This summer, a leadership group at Meadowlake Presbyterian in Huntersville discussed how the church could reach into its own community rather than send its people elsewhere for mission projects.
Three of the eight leaders separately had brought a newspaper article to the meeting that said the Salvation Army's Center of Hope emergency shelter needed help to house homeless women this fall.
"We said, 'Simple enough. That's what we're doing,'" said Scott Salzman, a church elder.
The article, published in July on the Observer's front page, outlined the Salvation Army's emergency plan to ask churches to provide shelter for homeless women for a week each from Sept. 1 through early December. Volunteer Steve Brumm had made calls for three weeks but signed up only 11 churches.
"The article was critical," Brumm said this week. "I got enough churches to fill the weeks that they asked me to fill."
The Center of Hope project asked Charlotte houses of worship to take in more homeless people for longer stays than ever before.
Meadowlake Presbyterian has worked with Room in the Inn, an Urban Ministry Center program where local sites, such as churches and colleges, provide temporary housing for homeless people through the winter. But the church had never housed guests from the Center of Hope.
"There was a heavy undertaking of making sure you have the logistics in place," Salzman said. "We turned the sanctuary into a housing facility."
The church provided air mattresses, linens and food.

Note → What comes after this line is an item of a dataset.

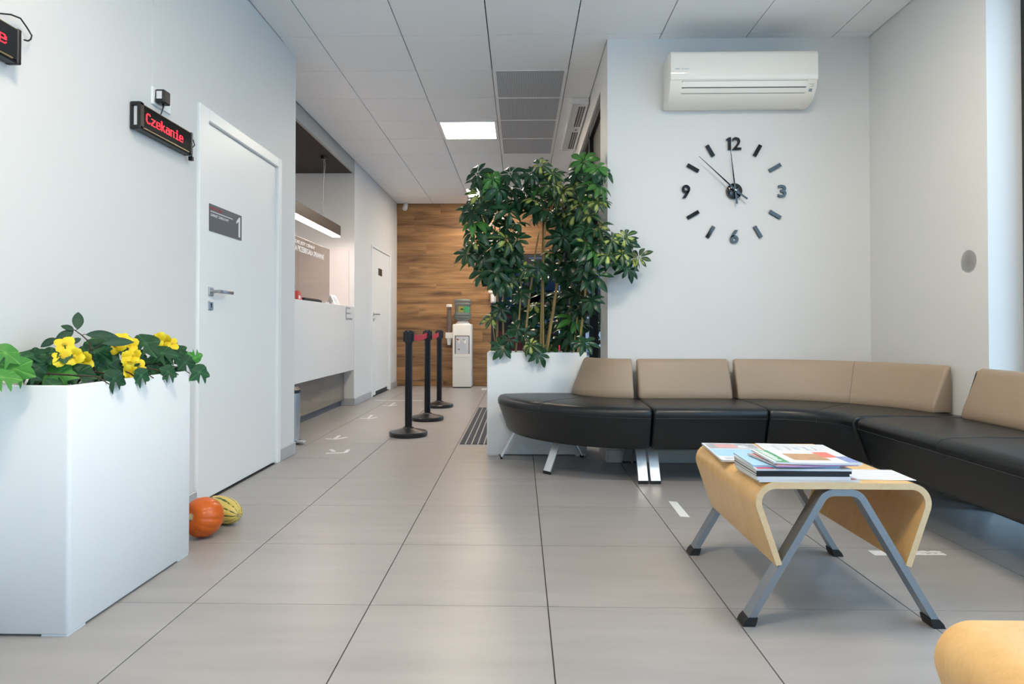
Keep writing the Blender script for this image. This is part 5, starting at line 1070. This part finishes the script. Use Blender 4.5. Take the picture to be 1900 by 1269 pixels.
# ficus sprig
sp = thing('ficus_sprig', 'dark leafy sprig with smooth oval leaves above the ivy', 'plant', (-1.57, 2.2, PH-0.03))
FM = leafmat('ficus_leaf', (0.008, 0.048, 0.026, 1), (0.02, 0.08, 0.04, 1), 0.6, 1.0, 0.15)
def oval():
    vs, fs, mk = [], [], []; K = 8
    for i in range(K+1):
        u = i/K; w_ = 0.0245*math.sin(PI*min(1, u*0.97+0.02))**0.75*(1.0-0.25*u)*1.1; z = -0.014*u*u
        if i == K: w_ = 0.0006
        for sgn in (-1, 0, 1): vs.append((sgn*w_, u*0.092, z+abs(sgn)*w_*0.22)); mk.append(1.0 if sgn == 0 else 0.0)
        if i:
            for j in range(2): fs.append(((i-1)*3+j, (i-1)*3+j+1, i*3+j+1, i*3+j))
    me = bpy.data.meshes.new('oval_leaf'); me.from_pydata(vs, [], fs); mark_mesh(me, mk); me.polygons.foreach_set('use_smooth', [True]*len(me.polygons)); me.materials.append(FM); return me
OV = oval(); YS = 2.14
for (a, b, sc) in [((144, 611), (147, 575), 1.0), ((160, 621), (201, 604), 1.08), ((137, 612), (113, 602), 0.75), ((136, 614), (104, 637), 1.0), ((104, 628), (77, 646), 0.75), ((190, 637), (230, 616), 1.1), ((150, 628), (128, 640), 0.7)]:
    p, q = at_y(*a, YS), at_y(*b, YS-0.02); o = bpy.data.objects.new('leaf', OV); link(o, sp); o.location = p-sp.location
    o.rotation_euler = orient((0.6, -0.75, 0.45), q-p).to_euler(); s_ = (q-p).length/0.092; o.scale = (min(s_, 0.72), s_, s_)
bm = NB(); tube(bm, [at_y(176, 690, YS), at_y(165, 634, YS), at_y(152, 622, YS), at_y(138, 612, YS)], [0.003, 0.0025, 0.002, 0.0015], 6); tube(bm, [at_y(138, 612, YS), at_y(122, 620, YS), at_y(104, 630, YS)], 0.0015, 5); tube(bm, [at_y(152, 622, YS), at_y(157, 620, YS), at_y(160, 621, YS)], 0.0012, 5); tube(bm, [at_y(140, 613, YS), at_y(143, 612, YS), at_y(144, 610, YS)], 0.0012, 5); tube(bm, [at_y(168, 650, YS), at_y(180, 645, YS), at_y(190, 637, YS)], 0.0015, 5); obj('stem', bm, TWIG, sp, 180)
# yellow flowers
YP = leafmat('yellow_petal', (0.92, 0.62, 0.008, 1), (0.98, 0.80, 0.03, 1), 0.55, 1.0, 0.05)
def petal_mesh():
    vs, fs, mk = [], [], []; K, W = 5, 4
    for i in range(K+1):
        u = i/K; w_ = 0.0155*math.sin(PI*(0.12+0.80*u))**0.7
        for j in range(W+1):
            s = 2*j/W-1; vs.append((s*w_, u*0.030, 0.012*u*u-0.02*u**4*0.6+0.004*math.cos(s*2)+0.0018*math.sin(j*2.1+i))); mk.append(u)
        if i:
            for j in range(W): fs.append(((i-1)*(W+1)+j, (i-1)*(W+1)+j+1, i*(W+1)+j+1, i*(W+1)+j))
    me = bpy.data.meshes.new('petal'); me.from_pydata(vs, [], fs); mark_mesh(me, mk); me.polygons.foreach_set('use_smooth', [True]*len(me.polygons)); me.materials.append(YP); return me
PTM = petal_mesh()
def cluster(label, spots, X, stem_to):
    c = at_x(*spots[0], X); t = thing('yellow_flower', label, 'flower', (c.x, c.y, c.z), 'yellow flower stems in the left planter')
    for (px, py) in spots:
        p = at_x(px, py, X+rnd.uniform(-0.015, 0.015)); nrm = V((rnd.uniform(.2, .9), rnd.uniform(-1, -.3), rnd.uniform(-.2, .7))); Q = orient(nrm, V((0, 0, 1)))
        n = 4; a0 = rnd.uniform(0, 2*PI)
        for k in range(n):
            o = bpy.data.objects.new('petal', PTM); link(o, t); o.location = p-t.location; R = Q @ Matrix.Rotation(a0+2*PI*k/n, 3, 'Z') @ Matrix.Rotation(rnd.uniform(-0.35, 0.7), 3, 'X'); o.rotation_euler = R.to_euler(); s_ = rnd.uniform(0.95, 1.25); o.scale = (s_, s_, s_*0.6)
        bm = NB(); lathe(bm, [(0, -0.001), (0.0085, 0.001), (0.007, 0.005), (0.003, 0.008), (0, 0.009)], p, 8, nrm); obj('flower_centre', bm, M('yellow_centre', (0.62, 0.42, 0.02, 1), 0.7), t, 180)
    e = at_x(*stem_to, X-0.03); bm = NB(); tube(bm, [c, c.lerp(e, 0.5)+V((-0.01, 0, 0.005)), e], 0.002, 6); obj('stem', bm, M('green_stem', (0.05, 0.16, 0.03, 1), 0.6), t)
cluster('yellow flower stem leftmost in the planter, below the dark oval leaves', [(120, 640), (116, 664), (138, 662), (154, 669)], -1.455, (140, 690))
cluster('yellow flower stem rising at the top middle of the ivy', [(229, 630), (240, 640), (214, 641)], -1.455, (232, 680))
cluster('yellow flower stem hanging over the planter rim in the middle', [(248, 660), (237, 668), (256, 682), (242, 692)], -1.40, (262, 690))
cluster('yellow flower stem furthest right, behind the large ivy leaf', [(305, 632), (317, 638), (290, 629)], -1.45, (300, 680))
# ------------------------------------------------------------------ pumpkin and squash on the floor
def gourd(name, label, cat, c, R, H, axis, lobes, depth, mat_, stem, elong=None):
    c = Vector(c); Q = Vector(axis).to_track_quat('Z', 'Y').to_matrix(); t = thing(name, label, cat, (c.x, c.y, 0)); bm = NB(); NU, NV = 96, 28; rings = []
    for j in range(NV+1):
        th = PI*j/NV
        if j in (0, NV): rings.append([bm.verts.new(c+Q @ Vector((0, 0, (H*0.90 if j == 0 else -H*0.93))))]); continue
        ring = []
        for k in range(NU):
            a = 2*PI*k/NU; cr = abs(math.cos(lobes*a/2))**0.6; f_ = 1-depth*(1-abs(math.sin(lobes*a/2))**0.45)*math.sin(th)**0.5; r = R*math.sin(th)**0.85*f_
            z = H*math.cos(th)*(1 if elong else (1-0.16*math.exp(-(th/0.35)**2)-0.10*math.exp(-((PI-th)/0.35)**2))); ring.append(bm.verts.new(c+Q @ Vector((r*math.cos(a), r*math.sin(a), z))))
        rings.append(ring)
    for a, b in zip(rings, rings[1:]):
        for k in range(NU):
            u = []
            for v_ in (a[k % len(a)], a[(k+1) % len(a)], b[(k+1) % len(b)], b[k % len(b)]):
                if v_ not in u: u.append(v_)
            bm.faces.new(u)
    bmesh.ops.recalc_face_normals(bm, faces=bm.faces); lo = min(v_.co.z for v_ in bm.verts); bmesh.ops.translate(bm, verts=bm.verts, vec=(0, 0, -lo+0.0005)); c = c+Vector((0, 0, -lo))
    obj('skin', bm, mat_, t, 180); d = Q @ Vector((0, 0, 1)); s0 = c+d*H*0.78; sd = Q @ Vector((0.25, 0.1, 1)).normalized()
    bm = NB(); lathe(bm, [(stem*1.7, 0.0), (stem*1.15, stem*0.7), (stem*0.85, stem*1.8), (stem*0.95, stem*2.8), (0, stem*2.9)], s0, 20, d, jit=lambda k, h: 1.0 if k % 4 else 0.8); obj('stalk', bm, M('pale_stalk', (0.36, 0.30, 0.18, 1), 0.8, var=0.4, scale=(120, 120, 120)), t, 50); return t
gourd('pumpkin', 'round orange pumpkin on the floor against the left planter', 'pumpkin', (-1.418, 2.83, 0.085), 0.088, 0.080, (-0.35, -0.90, 0.25), 14, 0.055, M('orange_pumpkin', (0.62, 0.115, 0.008, 1), 0.36, var=0.14, scale=(18, 18, 18)), 0.013)
# striped squash: stripe follows the grooves about its long axis
SQ = bpy.data.materials.new('striped_squash'); SQ.use_nodes = True; N = SQ.node_tree.nodes; L = SQ.node_tree.links; p = N['Principled BSDF']; p.inputs['Roughness'].default_value = 0.35
AXS = Vector((0.86, -0.47, -0.10)).normalized(); Qs = AXS.to_track_quat('Z', 'Y').to_matrix(); CSQ = Vector((-1.425, 3.035, 0.0645))
tcn = N.new('ShaderNodeTexCoord'); vr = N.new('ShaderNodeMapping'); vr.vector_type = 'TEXTURE'; vr.inputs['Location'].default_value = (0, 0, CSQ.z); vr.inputs['Rotation'].default_value = Qs.to_euler(); L.new(tcn.outputs['Object'], vr.inputs['Vector'])
sp_ = N.new('ShaderNodeSeparateXYZ'); L.new(vr.outputs[0], sp_.inputs[0]); at2 = N.new('ShaderNodeMath'); at2.operation = 'ARCTAN2'; L.new(sp_.outputs['Y'], at2.inputs[0]); L.new(sp_.outputs['X'], at2.inputs[1])
nz = N.new('ShaderNodeTexNoise'); nz.inputs['Scale'].default_value = 45; nz.inputs['Detail'].default_value = 4; L.new(tcn.outputs['Object'], nz.inputs['Vector'])
m1 = N.new('ShaderNodeMath'); m1.operation = 'MULTIPLY'; m1.inputs[1].default_value = 5.0; L.new(at2.outputs[0], m1.inputs[0]); cs = N.new('ShaderNodeMath'); cs.operation = 'COSINE'; L.new(m1.outputs[0], cs.inputs[0]); ab = N.new('ShaderNodeMath'); ab.operation = 'ABSOLUTE'; L.new(cs.outputs[0], ab.inputs[0])
ma = N.new('ShaderNodeMath'); ma.operation = 'MULTIPLY_ADD'; ma.inputs[1].default_value = 0.5; ma.inputs[2].default_value = -0.25; L.new(nz.outputs['Fac'], ma.inputs[0]); sm_ = N.new('ShaderNodeMath'); L.new(ab.outputs[0], sm_.inputs[0]); L.new(ma.outputs[0], sm_.inputs[1])
rp = N.new('ShaderNodeValToRGB'); e = rp.color_ramp.elements; e[0].position = 0.91; e[0].color = (0.66, 0.50, 0.12, 1); e[1].position = 0.985; e[1].color = (0.06, 0.10, 0.02, 1); L.new(sm_.outputs[0], rp.inputs[0]); L.new(rp.outputs[0], p.inputs['Base Color'])
gourd('squash', 'yellow squash with green stripes on the floor behind the pumpkin', 'squash', CSQ, 0.062, 0.115, AXS, 10, 0.07, SQ, 0.009, True)
print('leaves', leafcount)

They invited the women to take part in the life of the church, welcoming them to join in with the choir, which practiced in the sanctuary.
It hosted a movie night and invited a makeup consultant one evening to do the women's makeup.
Salzman said spending a week with the guests blew away his expectations of what they would be like.
"I think in our minds we have this image of who might be in a shelter, and when I walked in that wasn't the case," he said. "We learned from this that our friends and neighbors are hurting."
Deronda Metz, director of social services for the Salvation Army, said the homeless women who are staying in churches love the experience.
"Initially they were resistant, because they didn't know what to expect," Metz said. "(At the Center of Hope), even if they have to sleep on the floor, they know the routine."
Churches, which provide volunteers each night, can spend more time with the women than the Salvation Army staff can. There the ratio can be one staff member per 50 clients, Metz said.
"At the churches they get one-on-one (attention), and they love it," Metz said. "It's been a positive experience for the churches and for the women."
Metz said the program has housed about 50 women who needed shelter, exceeding her expectations of housing about 25 women in churches.Thirty churches in and around Charlotte are participating.
The Salvation Army is looking for "a more permanent solution" for housing more homeless people, but Metz said the church model has worked in the interim for the Center of Hope.
"The churches have done it," she said, "and we were able to do it without raising funds because the churches do it at no cost to us." The Salvation Army is planning to repeat the program in the spring.
Salzman of Meadowlake Presbyterian said housing the women has confirmed and reinforced the church's decision to get more involved in ministry to homeless people.
The church is considering how it can help people living in shelters become self-sufficient and how the church can "make a real difference.
"It's our belief that when you're reaching out to somebody, that's when you see Christ," Salzman said. "When you're helping somebody, that's when (Christ) makes himself most apparent."